I find this ability of the English language to create new words, to verb nouns, if you like, to be one of its most fascinating aspects, and one that should be treasured, not fought.

Calvin and Hobbes by Bill Waterson

Calvin and Hobbes by Bill Waterson

Then, in the midst of this linguistic riot, King James commissioned the Bible’s translation into English in 1604. England had just broken away from the Roman Catholic Church, so this anarchic tongue became a bastion of national identity.

Certain clerks and clerics in the eighteenth century longed for a less rustic language and took it upon themselves to craft a “Queen’s English.” They invented rules for this unruly tongue. The problem was, they stole the rules from Latin.

Nevertheless, these rules have been sanctified in books and repeated by people who ignored the history of English. They have been passed down by generations of schoolmarms (and schoolmasters).

Rule #4: As long as it has a beginning, a middle and an end, it’s a story

We humans are simple creatures. We love our stories, our myths and our tales. Since ancient time, as long as our ramblings have a beginning, a middle and an end, they’re accepted as stories. Anything else could be the incoherent babble of a drunkard just before he passes out.

So, stop worrying if your story is ready to be shared with the world, because the commas in it may be misplaced and you use more passive voice that you “should.” Stop fretting that you start your lines with a gerund, or your book with a dream. That your sentences are fragmented. Or that you start with conjunctions or end with prepositions.
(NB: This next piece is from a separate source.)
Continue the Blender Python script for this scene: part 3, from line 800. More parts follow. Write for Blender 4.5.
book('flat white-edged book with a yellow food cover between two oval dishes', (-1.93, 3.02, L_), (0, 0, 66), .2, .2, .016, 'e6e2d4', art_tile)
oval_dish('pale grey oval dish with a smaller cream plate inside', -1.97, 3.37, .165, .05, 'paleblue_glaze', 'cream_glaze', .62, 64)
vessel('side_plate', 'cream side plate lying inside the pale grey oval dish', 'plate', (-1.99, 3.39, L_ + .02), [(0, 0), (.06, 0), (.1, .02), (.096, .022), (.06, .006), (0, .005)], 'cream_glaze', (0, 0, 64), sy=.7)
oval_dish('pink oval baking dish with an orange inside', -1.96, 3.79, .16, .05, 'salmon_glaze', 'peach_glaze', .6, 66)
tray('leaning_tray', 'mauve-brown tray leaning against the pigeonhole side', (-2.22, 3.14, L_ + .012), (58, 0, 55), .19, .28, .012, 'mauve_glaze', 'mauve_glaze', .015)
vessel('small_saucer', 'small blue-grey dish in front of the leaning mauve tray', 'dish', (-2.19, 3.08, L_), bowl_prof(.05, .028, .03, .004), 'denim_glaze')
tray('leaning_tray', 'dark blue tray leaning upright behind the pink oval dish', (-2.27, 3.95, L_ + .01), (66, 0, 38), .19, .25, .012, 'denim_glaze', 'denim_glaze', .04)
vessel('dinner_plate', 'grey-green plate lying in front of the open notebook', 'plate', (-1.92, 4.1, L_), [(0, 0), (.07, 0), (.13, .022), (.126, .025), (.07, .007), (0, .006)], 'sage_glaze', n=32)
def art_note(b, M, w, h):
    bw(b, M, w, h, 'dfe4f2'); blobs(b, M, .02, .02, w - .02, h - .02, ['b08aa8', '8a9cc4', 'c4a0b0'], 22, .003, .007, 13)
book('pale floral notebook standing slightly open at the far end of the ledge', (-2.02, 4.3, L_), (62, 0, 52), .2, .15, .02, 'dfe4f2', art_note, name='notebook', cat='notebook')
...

These aren’t even real rules. And stop trying to impress editors and agents.

Instead, focus on writing, then writing some more. And on sharing with the only people that really matter: the readers.

The most durable thing in writing is style, and style is the most valuable investment a writer can make with his time. It pays off slowly, your agent will sneer at it, your publisher will misunderstand it, and it will take people you have never heard of to convince them by slow degrees that the writer who puts his individual mark on the way he writes will always pay off.